Blog

Multi-shot6 min read

Lighting Tokens Beat Style Labels for Multi-Shot Continuity

"Cinematic" tells the model nothing. A five-word lighting token repeated verbatim across every prompt in a sequence does the work. Here's how to build one.


Why lighting drift happens

Shot one: warm golden hour backlight, long shadows, gorgeous. Shot two with slightly different phrasing: sun is overhead now. Shot three: flat overcast.

The model didn't get worse. Every generation call is stateless, no memory of the previous clip's lighting. Every prompt is a fresh ask. If your lighting language varies by even a word, interpretation varies.

Style labels like "cinematic" or "dramatic" don't fix this. They describe a vibe without specifying color temperature, direction, or quality. A lighting token specifies all three in a short, repeatable phrase.

Three shot panels sharing the same lighting token
Three shot panels sharing the same lighting token

Building a token set

Write three to five tokens before any shot prompts. Each names color temperature, direction, and quality in under twelve words:

  • warm amber sidelight from camera-left, long low shadows, no overhead fill
  • overcast soft diffusion, flat white-gray light, no hard shadows
  • neon cyan rim light, dark environment, wet pavement reflections
  • motivated 3200K key from window, warm falloff across face, soft shadow side

Store them as constants. Inject by string interpolation, never retype. One typo creates a different lighting interpretation.

Where to place the token

At the end of environment description, before camera movement. This stops the model from trading lighting detail against subject detail:

CODE
1[subject action], [environment], [lighting token], [camera movement]
Lighting lever per model reference table
Lighting lever per model reference table

Model-specific behavior

Kling v3 Pro has negative_prompt and cfg_scale. For tight lighting, set cfg_scale: 0.75 to force the token, push drift words into the negative: "daylight, overexposed, flat lighting".

Wan 2.7 has enable_prompt_expansion on by default. The expander can paraphrase or drop your lighting token. Set it to false for multi-shot. Check actual_prompt in the response to verify your token survived.

Veo 3.1 has no end_image_url, prompt language only. Veo responds well to motivated key from 45° camera-left, warm 3200K.

Seedance 2.0 T2V has no end_image_url. I2V does (bytedance/seedance-2.0/image-to-video). Extract the last clean frame, pass to N+1's I2V call with the same token.

LTX 2.3 runs up to 2160p. For high-res lighting work it's the strongest choice.
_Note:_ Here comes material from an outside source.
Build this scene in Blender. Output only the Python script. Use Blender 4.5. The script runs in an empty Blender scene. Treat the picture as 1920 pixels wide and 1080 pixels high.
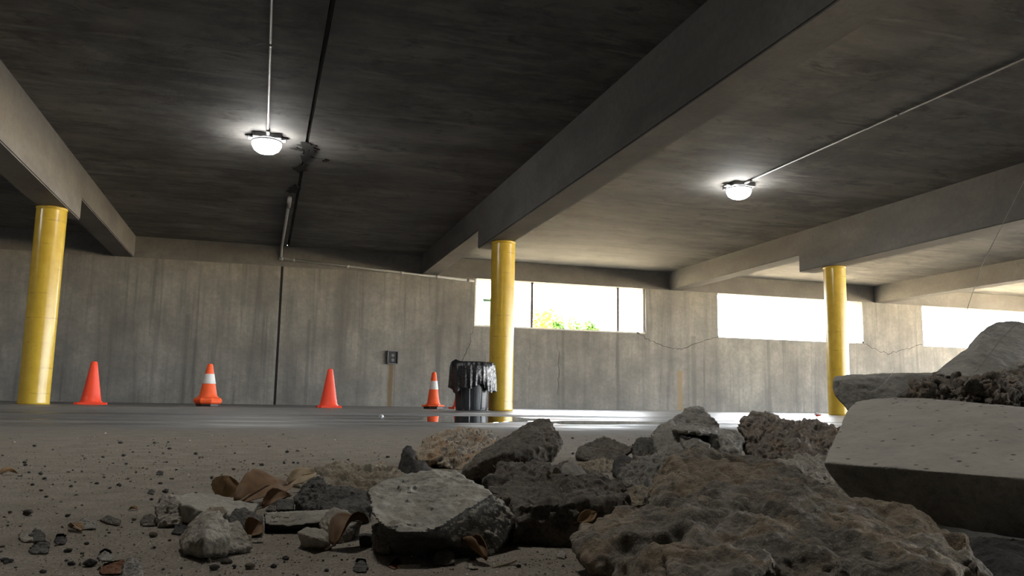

A five-shot worked example

Night rooftop chase, neon palette. One lighting token, reused across every shot:

PYTHON
1LIGHTING = "neon cyan rim light, dark environment, wet pavement reflections"
2SUBJECT = "a courier in a dark hooded jacket, late 20s, short black hair"
3
4shots = [
5 {"prompt": f"{SUBJECT} stands at edge of rooftop, city sprawl below, {LIGHTING}, wide establishing, camera static", "duration": 6},
6 {"prompt": f"{SUBJECT} starts running toward frame-right, wind in jacket, {LIGHTING}, camera tracking low behind subject", "duration": 5},
7 {"prompt": f"{SUBJECT} leaps across rooftop gap, mid-air, rooftops to horizon, {LIGHTING}, wide Dutch angle", "duration": 4},
8 {"prompt": f"close on boots landing hard, puddle splash, {LIGHTING}, macro ground-level", "duration": 3},
9 {"prompt": f"{SUBJECT} runs away from camera, silhouette against distant skyline, {LIGHTING}, slow pull-back", "duration": 6},
10]
11
12for shot in shots:
13 fal_client.run("fal-ai/wan/v2.7/text-to-video", arguments={
14 "prompt": shot["prompt"],
15 "negative_prompt": "daylight, overexposed, flat lighting, different clothing",
16 "resolution": "1080p",
17 "aspect_ratio": "16:9",
18 "duration": shot["duration"],
19 "enable_prompt_expansion": False,
20 "seed": 42,
21 })

LIGHTING and SUBJECT constants appear verbatim in all five prompts. Seed fixed. Expansion off. That's multi-shot discipline.

Lighting drift failure across three mismatched shots
Lighting drift failure across three mismatched shots

The failure mode to catch before credits burn

Render shot one. Save first and last frames as JPEGs. Use a color picker to sample dominant hue on three patches: sky, subject rim, ground. Record RGB values.

Render shot two with the same token. Sample again.

If hue differs by more than ~30-40 RGB units, the token isn't holding. Common causes: Wan's prompt expansion is on, the token was paraphrased, or a conflicting lighting word snuck into the environment description. Fix the prompt before generating shots three through five.

Two minutes of work, one or two extra renders. Finding out at shot five that all four drifted costs the whole batch.